◆ **TASK OBJECTIVE**
Restate the material word for word and leave out anything that is a picture.
-- begin --
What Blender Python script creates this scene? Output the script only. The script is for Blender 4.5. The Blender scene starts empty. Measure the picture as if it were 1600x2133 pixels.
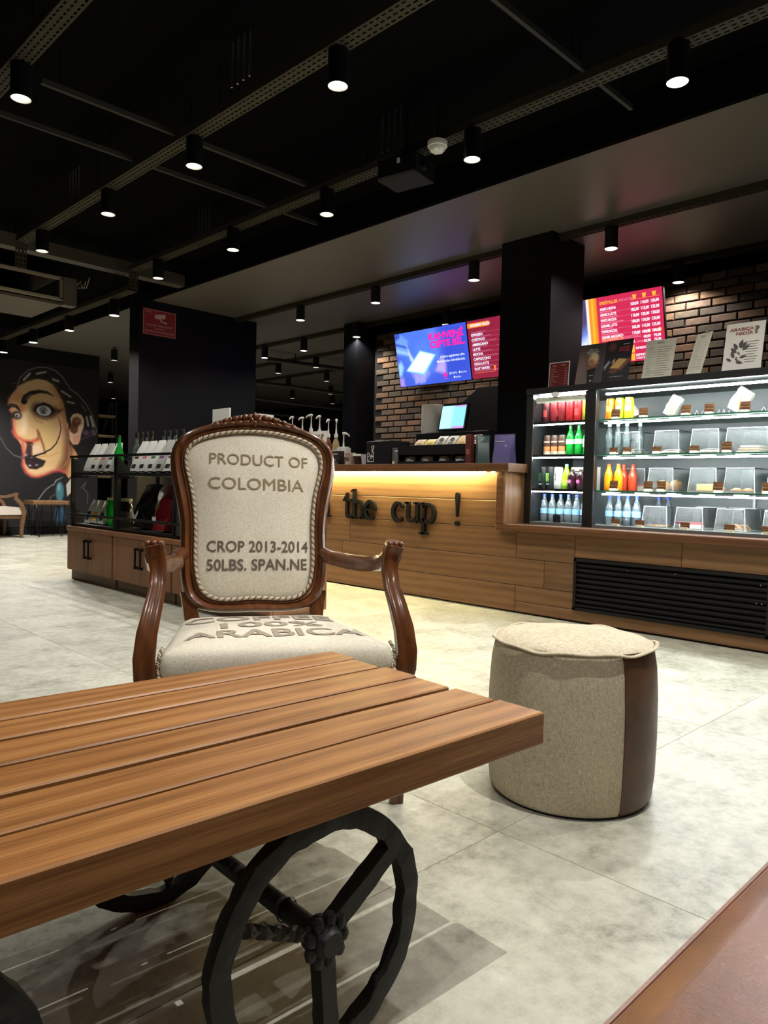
import bpy, bmesh, math, random
import numpy as np
from mathutils import Matrix, Vector

random.seed(7)
np.random.seed(7)
sc = bpy.context.scene
C = sc.collection
PI = math.pi

# ------------------------------------------------------------ camera, world, exposure
cam = bpy.data.cameras.new('camera')
cam.sensor_fit = 'VERTICAL'
cam.sensor_height = 24.0
cam.lens = 17.33
cam.clip_start = 0.03
co = bpy.data.objects.new('camera', cam)
C.objects.link(co)
co.matrix_world = Matrix(((0.7093816, 0.0052632, -0.7048050, 0.0),
                          (-0.7044048, 0.0398025, -0.7086816, 0.0),
                          (0.0243231, 0.9991937, 0.0319426, 0.88),
                          (0, 0, 0, 1)))
sc.camera = co
world = bpy.data.worlds.new('world')
sc.world = world
world.use_nodes = True
wb = world.node_tree.nodes['Background']
wb.inputs[0].default_value = (0.9, 0.95, 1.0, 1)
wb.inputs[1].default_value = 0.012
sc.view_settings.view_transform = 'Standard'
sc.view_settings.look = 'None'
sc.view_settings.gamma = 1.0
sc.view_settings.exposure = 0.0
sc.view_settings.use_curve_mapping = False
sc.cycles.max_bounces = 8
sc.cycles.transparent_max_bounces = 24
sc.cycles.sample_clamp_indirect = 4.0
sc.cycles.use_denoising = True
sc.cycles.caustics_reflective = False
sc.cycles.caustics_refractive = False

SPOT_W = 62.0          # the ceiling spots over the room
SPOT_COL = (1.0, 0.955, 0.88)

def spot_light(name, loc, watts, parent=None, size=104, blend=0.6, col=SPOT_COL, radius=0.018):
    l = bpy.data.lights.new(name, 'SPOT')
    l.energy = watts
    l.color = col
    l.spot_size = math.radians(size)
    l.spot_blend = blend
    l.shadow_soft_size = radius
    o = bpy.data.objects.new(name, l)
    C.objects.link(o)
    o.location = loc
    if parent:
        o.parent = parent
    return o

# rows of ceiling spots that go on over and behind the camera, outside the frame
for x, y, k, s in ((1.75, 0.72, 2.9, 108), (2.72, 0.62, 0.8, 104), (2.25, 1.22, 0.5, 104), (0.28, -0.6, 0.6, 136), (-0.75, 0.6, 1.0, 136), (-0.75, 2.2, 0.7, 104), (3.5, 0.3, 0.7, 150)):
    spot_light('ceiling_spot_light', (x, y, 2.80), SPOT_W * k, size=s, radius=0.008)

# ------------------------------------------------------------ materials
def s2l(c):
    return tuple(((v / 12.92) if v <= 0.04045 else ((v + 0.055) / 1.055) ** 2.4) for v in c)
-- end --
◆ **OUTPUT BELOW**
What Blender Python script creates this scene? Output the script only. The script is for Blender 4.5. The Blender scene starts empty. Measure the picture as if it were 1600x2133 pixels.
import bpy, bmesh, math, random
import numpy as np
from mathutils import Matrix, Vector

random.seed(7)
np.random.seed(7)
sc = bpy.context.scene
C = sc.collection
PI = math.pi

# ------------------------------------------------------------ camera, world, exposure
cam = bpy.data.cameras.new('camera')
cam.sensor_fit = 'VERTICAL'
cam.sensor_height = 24.0
cam.lens = 17.33
cam.clip_start = 0.03
co = bpy.data.objects.new('camera', cam)
C.objects.link(co)
co.matrix_world = Matrix(((0.7093816, 0.0052632, -0.7048050, 0.0),
                          (-0.7044048, 0.0398025, -0.7086816, 0.0),
                          (0.0243231, 0.9991937, 0.0319426, 0.88),
                          (0, 0, 0, 1)))
sc.camera = co
world = bpy.data.worlds.new('world')
sc.world = world
world.use_nodes = True
wb = world.node_tree.nodes['Background']
wb.inputs[0].default_value = (0.9, 0.95, 1.0, 1)
wb.inputs[1].default_value = 0.012
sc.view_settings.view_transform = 'Standard'
sc.view_settings.look = 'None'
sc.view_settings.gamma = 1.0
sc.view_settings.exposure = 0.0
sc.view_settings.use_curve_mapping = False
sc.cycles.max_bounces = 8
sc.cycles.transparent_max_bounces = 24
sc.cycles.sample_clamp_indirect = 4.0
sc.cycles.use_denoising = True
sc.cycles.caustics_reflective = False
sc.cycles.caustics_refractive = False

SPOT_W = 62.0          # the ceiling spots over the room
SPOT_COL = (1.0, 0.955, 0.88)

def spot_light(name, loc, watts, parent=None, size=104, blend=0.6, col=SPOT_COL, radius=0.018):
    l = bpy.data.lights.new(name, 'SPOT')
    l.energy = watts
    l.color = col
    l.spot_size = math.radians(size)
    l.spot_blend = blend
    l.shadow_soft_size = radius
    o = bpy.data.objects.new(name, l)
    C.objects.link(o)
    o.location = loc
    if parent:
        o.parent = parent
    return o

# rows of ceiling spots that go on over and behind the camera, outside the frame
for x, y, k, s in ((1.75, 0.72, 2.9, 108), (2.72, 0.62, 0.8, 104), (2.25, 1.22, 0.5, 104), (0.28, -0.6, 0.6, 136), (-0.75, 0.6, 1.0, 136), (-0.75, 2.2, 0.7, 104), (3.5, 0.3, 0.7, 150)):
    spot_light('ceiling_spot_light', (x, y, 2.80), SPOT_W * k, size=s, radius=0.008)

# ------------------------------------------------------------ materials
def s2l(c):
    return tuple(((v / 12.92) if v <= 0.04045 else ((v + 0.055) / 1.055) ** 2.4) for v in c)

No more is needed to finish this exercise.